◆ **Objective**
Report, as a bare number, how many lines contain the string "Treat".

◆ **Data lines**
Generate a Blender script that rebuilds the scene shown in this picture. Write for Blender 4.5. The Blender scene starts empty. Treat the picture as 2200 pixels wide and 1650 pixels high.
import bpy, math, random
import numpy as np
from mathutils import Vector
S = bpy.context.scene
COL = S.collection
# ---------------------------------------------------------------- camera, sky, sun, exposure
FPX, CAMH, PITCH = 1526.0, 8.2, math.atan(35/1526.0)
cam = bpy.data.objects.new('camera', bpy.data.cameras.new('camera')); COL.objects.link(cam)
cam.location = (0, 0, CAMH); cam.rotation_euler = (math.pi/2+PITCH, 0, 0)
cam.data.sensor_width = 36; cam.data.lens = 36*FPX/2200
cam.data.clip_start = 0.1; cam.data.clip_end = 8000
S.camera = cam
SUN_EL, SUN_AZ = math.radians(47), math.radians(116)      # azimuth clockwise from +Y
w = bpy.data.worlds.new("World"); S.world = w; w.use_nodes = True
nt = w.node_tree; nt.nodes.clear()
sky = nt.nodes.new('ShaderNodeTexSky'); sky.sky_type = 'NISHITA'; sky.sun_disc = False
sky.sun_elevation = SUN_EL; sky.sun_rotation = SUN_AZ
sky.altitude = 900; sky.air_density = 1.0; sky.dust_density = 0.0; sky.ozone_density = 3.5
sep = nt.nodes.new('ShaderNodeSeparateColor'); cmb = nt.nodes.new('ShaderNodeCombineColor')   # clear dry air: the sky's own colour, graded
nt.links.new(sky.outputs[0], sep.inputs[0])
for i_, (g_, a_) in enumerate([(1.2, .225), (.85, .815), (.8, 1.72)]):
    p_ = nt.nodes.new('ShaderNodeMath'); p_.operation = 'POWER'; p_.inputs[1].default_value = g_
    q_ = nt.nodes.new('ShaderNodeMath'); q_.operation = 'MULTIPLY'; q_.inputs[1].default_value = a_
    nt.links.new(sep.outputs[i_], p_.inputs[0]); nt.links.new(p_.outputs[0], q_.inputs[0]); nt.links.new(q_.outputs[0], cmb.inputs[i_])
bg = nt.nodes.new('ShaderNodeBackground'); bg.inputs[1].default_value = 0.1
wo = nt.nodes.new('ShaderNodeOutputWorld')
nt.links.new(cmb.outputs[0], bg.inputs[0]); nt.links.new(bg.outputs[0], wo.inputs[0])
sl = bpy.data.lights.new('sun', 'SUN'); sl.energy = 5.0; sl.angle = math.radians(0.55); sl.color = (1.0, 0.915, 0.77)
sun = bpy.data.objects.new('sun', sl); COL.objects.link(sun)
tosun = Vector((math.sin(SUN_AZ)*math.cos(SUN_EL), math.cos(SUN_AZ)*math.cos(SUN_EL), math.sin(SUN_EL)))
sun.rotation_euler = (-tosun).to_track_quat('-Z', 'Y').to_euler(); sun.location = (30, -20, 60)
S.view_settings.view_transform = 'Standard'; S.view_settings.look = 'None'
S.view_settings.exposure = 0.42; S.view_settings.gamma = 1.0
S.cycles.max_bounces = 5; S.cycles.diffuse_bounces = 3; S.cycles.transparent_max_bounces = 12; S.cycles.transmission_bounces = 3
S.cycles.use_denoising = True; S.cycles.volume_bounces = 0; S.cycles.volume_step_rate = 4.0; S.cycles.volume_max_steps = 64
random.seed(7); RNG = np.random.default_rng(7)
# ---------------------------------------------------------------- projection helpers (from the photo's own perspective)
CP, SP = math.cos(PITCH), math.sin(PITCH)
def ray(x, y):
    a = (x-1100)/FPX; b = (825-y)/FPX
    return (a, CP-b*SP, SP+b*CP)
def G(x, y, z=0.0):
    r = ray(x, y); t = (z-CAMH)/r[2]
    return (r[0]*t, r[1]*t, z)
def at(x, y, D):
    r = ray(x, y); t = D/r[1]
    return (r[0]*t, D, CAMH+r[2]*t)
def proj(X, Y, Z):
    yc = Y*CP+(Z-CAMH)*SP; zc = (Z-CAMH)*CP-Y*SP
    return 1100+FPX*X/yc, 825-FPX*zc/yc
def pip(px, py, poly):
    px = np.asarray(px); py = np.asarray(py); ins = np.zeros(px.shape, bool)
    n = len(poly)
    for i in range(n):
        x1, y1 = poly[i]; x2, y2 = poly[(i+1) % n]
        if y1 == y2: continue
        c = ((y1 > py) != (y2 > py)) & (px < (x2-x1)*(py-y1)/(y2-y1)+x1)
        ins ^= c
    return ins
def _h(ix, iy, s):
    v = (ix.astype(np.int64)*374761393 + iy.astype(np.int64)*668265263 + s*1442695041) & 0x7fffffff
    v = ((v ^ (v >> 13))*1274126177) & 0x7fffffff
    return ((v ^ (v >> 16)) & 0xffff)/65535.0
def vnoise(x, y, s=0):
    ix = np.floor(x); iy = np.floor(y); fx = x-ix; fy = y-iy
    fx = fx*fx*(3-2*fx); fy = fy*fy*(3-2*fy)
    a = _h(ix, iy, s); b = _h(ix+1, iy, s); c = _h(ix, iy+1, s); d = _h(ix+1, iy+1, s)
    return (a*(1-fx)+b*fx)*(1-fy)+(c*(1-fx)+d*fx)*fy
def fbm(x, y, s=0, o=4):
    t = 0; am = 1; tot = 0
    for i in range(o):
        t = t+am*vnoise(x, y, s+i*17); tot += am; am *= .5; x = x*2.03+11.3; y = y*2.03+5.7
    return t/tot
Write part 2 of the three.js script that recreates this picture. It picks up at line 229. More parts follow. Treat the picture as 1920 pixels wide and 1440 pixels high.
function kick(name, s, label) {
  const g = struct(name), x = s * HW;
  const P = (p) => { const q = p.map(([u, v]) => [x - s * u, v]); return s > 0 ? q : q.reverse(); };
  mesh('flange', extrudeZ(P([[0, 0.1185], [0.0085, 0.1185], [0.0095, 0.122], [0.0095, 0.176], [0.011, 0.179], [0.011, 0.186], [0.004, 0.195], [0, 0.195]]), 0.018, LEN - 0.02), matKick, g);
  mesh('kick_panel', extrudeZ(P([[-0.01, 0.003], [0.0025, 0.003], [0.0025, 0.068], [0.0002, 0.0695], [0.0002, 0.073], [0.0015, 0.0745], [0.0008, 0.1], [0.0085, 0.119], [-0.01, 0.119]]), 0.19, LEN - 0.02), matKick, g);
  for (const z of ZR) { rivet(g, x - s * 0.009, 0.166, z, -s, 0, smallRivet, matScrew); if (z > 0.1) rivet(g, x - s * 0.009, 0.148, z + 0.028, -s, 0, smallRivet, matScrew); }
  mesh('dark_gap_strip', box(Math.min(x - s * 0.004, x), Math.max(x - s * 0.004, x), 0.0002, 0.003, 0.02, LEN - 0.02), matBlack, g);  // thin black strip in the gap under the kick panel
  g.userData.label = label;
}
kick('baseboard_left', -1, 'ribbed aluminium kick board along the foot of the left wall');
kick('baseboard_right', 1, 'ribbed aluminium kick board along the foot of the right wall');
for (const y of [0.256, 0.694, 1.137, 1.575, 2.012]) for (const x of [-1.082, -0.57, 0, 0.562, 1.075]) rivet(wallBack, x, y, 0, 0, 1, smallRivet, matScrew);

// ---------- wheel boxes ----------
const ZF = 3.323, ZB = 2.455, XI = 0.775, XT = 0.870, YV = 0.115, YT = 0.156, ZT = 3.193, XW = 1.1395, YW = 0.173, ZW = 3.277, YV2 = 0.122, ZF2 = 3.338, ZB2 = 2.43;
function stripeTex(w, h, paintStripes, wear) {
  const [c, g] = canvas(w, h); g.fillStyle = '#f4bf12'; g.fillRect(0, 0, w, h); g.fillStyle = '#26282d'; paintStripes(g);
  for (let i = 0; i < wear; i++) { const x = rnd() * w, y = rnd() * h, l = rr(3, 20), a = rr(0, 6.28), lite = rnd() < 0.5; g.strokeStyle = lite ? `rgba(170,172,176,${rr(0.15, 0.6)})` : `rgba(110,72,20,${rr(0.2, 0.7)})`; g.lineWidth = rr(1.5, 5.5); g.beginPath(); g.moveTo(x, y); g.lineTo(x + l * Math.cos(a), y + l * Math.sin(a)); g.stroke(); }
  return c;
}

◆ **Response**
2